BEGIN Data for this exercise

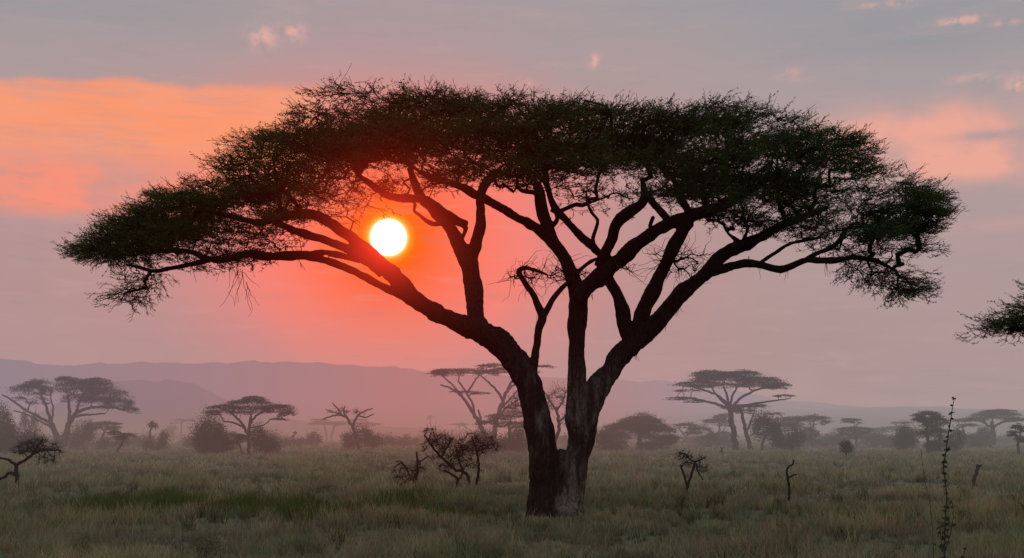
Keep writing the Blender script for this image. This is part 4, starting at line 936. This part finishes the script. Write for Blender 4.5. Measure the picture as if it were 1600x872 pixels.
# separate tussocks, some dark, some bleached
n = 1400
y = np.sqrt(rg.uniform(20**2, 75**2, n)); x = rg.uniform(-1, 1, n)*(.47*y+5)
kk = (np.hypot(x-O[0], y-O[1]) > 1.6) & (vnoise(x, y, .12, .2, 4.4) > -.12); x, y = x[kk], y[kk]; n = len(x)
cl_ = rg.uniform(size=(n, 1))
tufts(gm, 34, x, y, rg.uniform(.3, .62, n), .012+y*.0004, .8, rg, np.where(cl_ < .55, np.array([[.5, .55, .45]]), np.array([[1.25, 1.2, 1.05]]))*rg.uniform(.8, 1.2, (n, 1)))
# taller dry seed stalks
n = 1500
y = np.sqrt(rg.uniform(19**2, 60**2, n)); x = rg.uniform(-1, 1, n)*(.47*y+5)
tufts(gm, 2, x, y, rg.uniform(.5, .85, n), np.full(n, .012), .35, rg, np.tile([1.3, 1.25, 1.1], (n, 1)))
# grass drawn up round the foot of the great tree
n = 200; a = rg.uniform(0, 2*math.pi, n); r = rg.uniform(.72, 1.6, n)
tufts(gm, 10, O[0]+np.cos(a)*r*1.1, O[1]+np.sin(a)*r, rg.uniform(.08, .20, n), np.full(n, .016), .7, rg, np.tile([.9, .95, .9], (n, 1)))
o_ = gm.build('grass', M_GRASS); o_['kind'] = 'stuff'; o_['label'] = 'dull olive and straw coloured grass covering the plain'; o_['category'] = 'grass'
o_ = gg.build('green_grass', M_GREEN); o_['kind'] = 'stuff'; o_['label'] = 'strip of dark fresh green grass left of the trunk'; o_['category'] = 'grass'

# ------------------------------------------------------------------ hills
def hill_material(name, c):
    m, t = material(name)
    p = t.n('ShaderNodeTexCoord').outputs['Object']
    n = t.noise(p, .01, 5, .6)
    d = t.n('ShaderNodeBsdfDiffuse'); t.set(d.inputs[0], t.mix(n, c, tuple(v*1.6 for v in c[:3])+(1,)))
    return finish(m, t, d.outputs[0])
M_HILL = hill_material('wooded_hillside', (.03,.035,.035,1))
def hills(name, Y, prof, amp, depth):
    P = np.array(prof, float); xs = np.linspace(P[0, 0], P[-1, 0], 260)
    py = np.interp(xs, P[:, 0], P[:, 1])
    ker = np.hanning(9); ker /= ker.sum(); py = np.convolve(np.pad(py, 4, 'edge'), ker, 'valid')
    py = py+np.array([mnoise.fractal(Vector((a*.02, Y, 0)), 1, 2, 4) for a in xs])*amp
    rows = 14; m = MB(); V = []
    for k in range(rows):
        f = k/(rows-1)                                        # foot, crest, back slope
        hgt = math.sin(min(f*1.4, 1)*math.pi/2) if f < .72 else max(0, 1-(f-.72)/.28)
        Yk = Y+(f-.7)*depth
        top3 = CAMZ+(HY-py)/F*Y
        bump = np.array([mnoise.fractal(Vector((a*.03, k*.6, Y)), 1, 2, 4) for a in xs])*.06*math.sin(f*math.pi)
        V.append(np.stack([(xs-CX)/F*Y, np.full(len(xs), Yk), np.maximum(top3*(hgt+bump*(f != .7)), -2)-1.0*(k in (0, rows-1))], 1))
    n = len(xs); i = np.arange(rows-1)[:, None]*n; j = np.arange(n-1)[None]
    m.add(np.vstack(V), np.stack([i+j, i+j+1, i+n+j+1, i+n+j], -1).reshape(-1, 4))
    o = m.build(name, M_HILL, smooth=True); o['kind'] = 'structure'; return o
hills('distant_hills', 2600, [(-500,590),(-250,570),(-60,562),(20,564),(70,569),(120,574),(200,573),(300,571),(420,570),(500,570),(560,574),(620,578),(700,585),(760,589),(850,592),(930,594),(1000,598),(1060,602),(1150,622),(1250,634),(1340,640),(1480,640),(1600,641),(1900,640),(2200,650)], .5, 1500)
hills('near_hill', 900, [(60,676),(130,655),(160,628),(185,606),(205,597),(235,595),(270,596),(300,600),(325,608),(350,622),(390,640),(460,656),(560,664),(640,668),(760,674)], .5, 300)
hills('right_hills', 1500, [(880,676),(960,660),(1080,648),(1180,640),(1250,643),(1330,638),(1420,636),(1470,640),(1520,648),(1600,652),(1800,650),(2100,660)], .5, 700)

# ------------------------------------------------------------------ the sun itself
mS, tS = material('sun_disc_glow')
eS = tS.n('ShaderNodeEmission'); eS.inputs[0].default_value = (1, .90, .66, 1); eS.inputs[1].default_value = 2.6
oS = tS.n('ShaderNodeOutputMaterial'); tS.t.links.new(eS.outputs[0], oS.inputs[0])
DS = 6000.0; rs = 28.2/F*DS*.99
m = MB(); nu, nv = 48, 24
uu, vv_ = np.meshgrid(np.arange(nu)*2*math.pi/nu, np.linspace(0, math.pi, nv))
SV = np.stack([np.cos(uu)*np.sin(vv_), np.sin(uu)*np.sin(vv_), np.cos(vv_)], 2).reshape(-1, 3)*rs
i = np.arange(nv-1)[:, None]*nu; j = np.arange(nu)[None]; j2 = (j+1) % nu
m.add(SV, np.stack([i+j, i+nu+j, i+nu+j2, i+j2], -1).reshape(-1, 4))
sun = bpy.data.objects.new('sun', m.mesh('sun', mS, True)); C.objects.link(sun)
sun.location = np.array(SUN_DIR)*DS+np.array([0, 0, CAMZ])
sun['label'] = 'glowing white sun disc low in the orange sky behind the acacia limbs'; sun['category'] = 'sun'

END Data for this exercise
BEGIN Data for this exercise

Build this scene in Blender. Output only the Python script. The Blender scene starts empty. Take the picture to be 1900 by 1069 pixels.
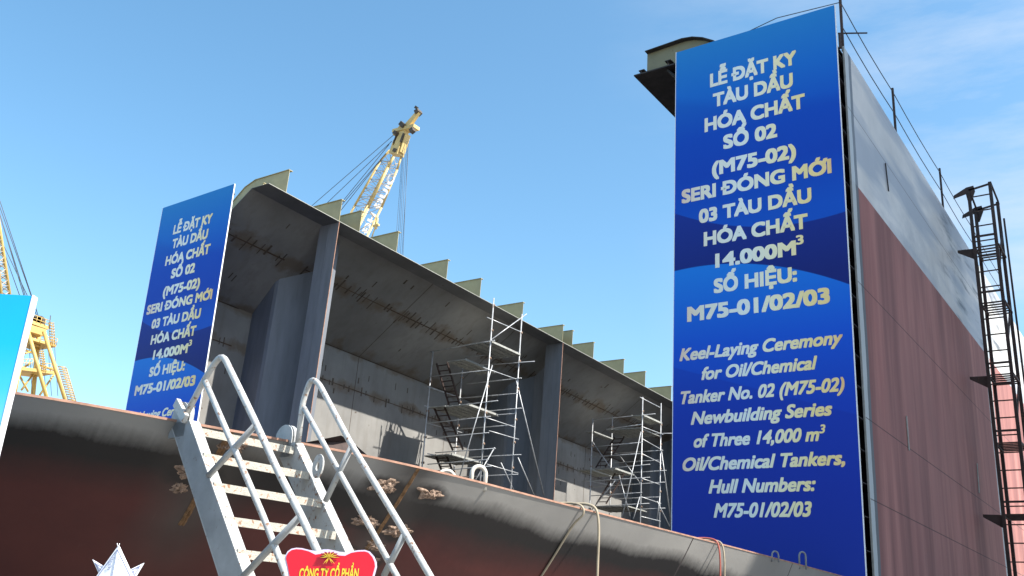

END Data for this exercise

■ What you need to do: Reproduce the lines exactly, taking as the first line the one with "o_ = gm.build('grass', M_GRASS);" and as the last line the one with "o_ = gg.build('green_grass', M_GREEN);", and include nothing else.

■ Correct result:
o_ = gm.build('grass', M_GRASS); o_['kind'] = 'stuff'; o_['label'] = 'dull olive and straw coloured grass covering the plain'; o_['category'] = 'grass'
o_ = gg.build('green_grass', M_GREEN); o_['kind'] = 'stuff'; o_['label'] = 'strip of dark fresh green grass left of the trunk'; o_['category'] = 'grass'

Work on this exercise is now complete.